• WRITTEN PROBLEM
The entries below should be transcribed in their entirety, exactly as written.

---------- GIVEN RECORDS

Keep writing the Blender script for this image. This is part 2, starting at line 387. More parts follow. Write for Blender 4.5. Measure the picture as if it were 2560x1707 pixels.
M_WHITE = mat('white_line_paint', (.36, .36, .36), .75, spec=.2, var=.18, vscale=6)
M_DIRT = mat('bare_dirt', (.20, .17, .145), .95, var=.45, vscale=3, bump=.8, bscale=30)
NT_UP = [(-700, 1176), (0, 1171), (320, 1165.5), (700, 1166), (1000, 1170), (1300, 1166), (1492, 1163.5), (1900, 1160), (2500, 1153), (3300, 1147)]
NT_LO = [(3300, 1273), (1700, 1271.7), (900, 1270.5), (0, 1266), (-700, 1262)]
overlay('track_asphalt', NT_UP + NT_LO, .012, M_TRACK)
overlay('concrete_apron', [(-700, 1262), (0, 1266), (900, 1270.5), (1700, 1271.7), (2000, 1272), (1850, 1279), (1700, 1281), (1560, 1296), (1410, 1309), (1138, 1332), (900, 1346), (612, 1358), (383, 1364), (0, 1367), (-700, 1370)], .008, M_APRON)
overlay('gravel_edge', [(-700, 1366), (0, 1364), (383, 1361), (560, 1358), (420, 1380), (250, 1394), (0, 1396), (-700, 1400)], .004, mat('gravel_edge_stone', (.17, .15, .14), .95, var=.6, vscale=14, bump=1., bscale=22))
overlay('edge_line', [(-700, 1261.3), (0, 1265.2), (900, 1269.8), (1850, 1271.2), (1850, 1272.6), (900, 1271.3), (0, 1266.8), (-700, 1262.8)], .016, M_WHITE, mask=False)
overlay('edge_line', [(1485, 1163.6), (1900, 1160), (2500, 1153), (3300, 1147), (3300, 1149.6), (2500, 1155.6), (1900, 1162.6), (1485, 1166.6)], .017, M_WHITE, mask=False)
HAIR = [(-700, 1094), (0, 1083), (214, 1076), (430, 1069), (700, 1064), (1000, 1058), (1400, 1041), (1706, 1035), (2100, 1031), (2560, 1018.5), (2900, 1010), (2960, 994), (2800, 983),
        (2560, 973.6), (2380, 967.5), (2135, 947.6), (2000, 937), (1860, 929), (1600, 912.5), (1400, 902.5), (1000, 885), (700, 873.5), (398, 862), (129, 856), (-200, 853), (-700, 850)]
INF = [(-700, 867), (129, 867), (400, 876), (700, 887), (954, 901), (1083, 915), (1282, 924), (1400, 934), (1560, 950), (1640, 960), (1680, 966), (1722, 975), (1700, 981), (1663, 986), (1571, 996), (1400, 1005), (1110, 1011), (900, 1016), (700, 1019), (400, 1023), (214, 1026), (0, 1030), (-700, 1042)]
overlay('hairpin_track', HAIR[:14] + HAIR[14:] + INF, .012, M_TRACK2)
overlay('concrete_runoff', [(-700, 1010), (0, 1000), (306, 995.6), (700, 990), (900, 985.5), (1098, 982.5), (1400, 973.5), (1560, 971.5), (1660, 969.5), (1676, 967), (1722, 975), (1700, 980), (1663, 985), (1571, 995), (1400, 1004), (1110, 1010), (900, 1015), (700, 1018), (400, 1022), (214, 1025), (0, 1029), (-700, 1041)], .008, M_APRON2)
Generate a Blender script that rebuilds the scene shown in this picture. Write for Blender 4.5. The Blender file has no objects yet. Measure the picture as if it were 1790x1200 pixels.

--------------------

• TASK SOLUTION
Keep writing the Blender script for this image. This is part 2, starting at line 387. More parts follow. Write for Blender 4.5. Measure the picture as if it were 2560x1707 pixels.
M_WHITE = mat('white_line_paint', (.36, .36, .36), .75, spec=.2, var=.18, vscale=6)
M_DIRT = mat('bare_dirt', (.20, .17, .145), .95, var=.45, vscale=3, bump=.8, bscale=30)
NT_UP = [(-700, 1176), (0, 1171), (320, 1165.5), (700, 1166), (1000, 1170), (1300, 1166), (1492, 1163.5), (1900, 1160), (2500, 1153), (3300, 1147)]
NT_LO = [(3300, 1273), (1700, 1271.7), (900, 1270.5), (0, 1266), (-700, 1262)]
overlay('track_asphalt', NT_UP + NT_LO, .012, M_TRACK)
overlay('concrete_apron', [(-700, 1262), (0, 1266), (900, 1270.5), (1700, 1271.7), (2000, 1272), (1850, 1279), (1700, 1281), (1560, 1296), (1410, 1309), (1138, 1332), (900, 1346), (612, 1358), (383, 1364), (0, 1367), (-700, 1370)], .008, M_APRON)
overlay('gravel_edge', [(-700, 1366), (0, 1364), (383, 1361), (560, 1358), (420, 1380), (250, 1394), (0, 1396), (-700, 1400)], .004, mat('gravel_edge_stone', (.17, .15, .14), .95, var=.6, vscale=14, bump=1., bscale=22))
overlay('edge_line', [(-700, 1261.3), (0, 1265.2), (900, 1269.8), (1850, 1271.2), (1850, 1272.6), (900, 1271.3), (0, 1266.8), (-700, 1262.8)], .016, M_WHITE, mask=False)
overlay('edge_line', [(1485, 1163.6), (1900, 1160), (2500, 1153), (3300, 1147), (3300, 1149.6), (2500, 1155.6), (1900, 1162.6), (1485, 1166.6)], .017, M_WHITE, mask=False)
HAIR = [(-700, 1094), (0, 1083), (214, 1076), (430, 1069), (700, 1064), (1000, 1058), (1400, 1041), (1706, 1035), (2100, 1031), (2560, 1018.5), (2900, 1010), (2960, 994), (2800, 983),
        (2560, 973.6), (2380, 967.5), (2135, 947.6), (2000, 937), (1860, 929), (1600, 912.5), (1400, 902.5), (1000, 885), (700, 873.5), (398, 862), (129, 856), (-200, 853), (-700, 850)]
INF = [(-700, 867), (129, 867), (400, 876), (700, 887), (954, 901), (1083, 915), (1282, 924), (1400, 934), (1560, 950), (1640, 960), (1680, 966), (1722, 975), (1700, 981), (1663, 986), (1571, 996), (1400, 1005), (1110, 1011), (900, 1016), (700, 1019), (400, 1023), (214, 1026), (0, 1030), (-700, 1042)]
overlay('hairpin_track', HAIR[:14] + HAIR[14:] + INF, .012, M_TRACK2)
overlay('concrete_runoff', [(-700, 1010), (0, 1000), (306, 995.6), (700, 990), (900, 985.5), (1098, 982.5), (1400, 973.5), (1560, 971.5), (1660, 969.5), (1676, 967), (1722, 975), (1700, 980), (1663, 985), (1571, 995), (1400, 1004), (1110, 1010), (900, 1015), (700, 1018), (400, 1022), (214, 1025), (0, 1029), (-700, 1041)], .008, M_APRON2)
Generate a Blender script that rebuilds the scene shown in this picture. Write for Blender 4.5. The Blender file has no objects yet. Measure the picture as if it were 1790x1200 pixels.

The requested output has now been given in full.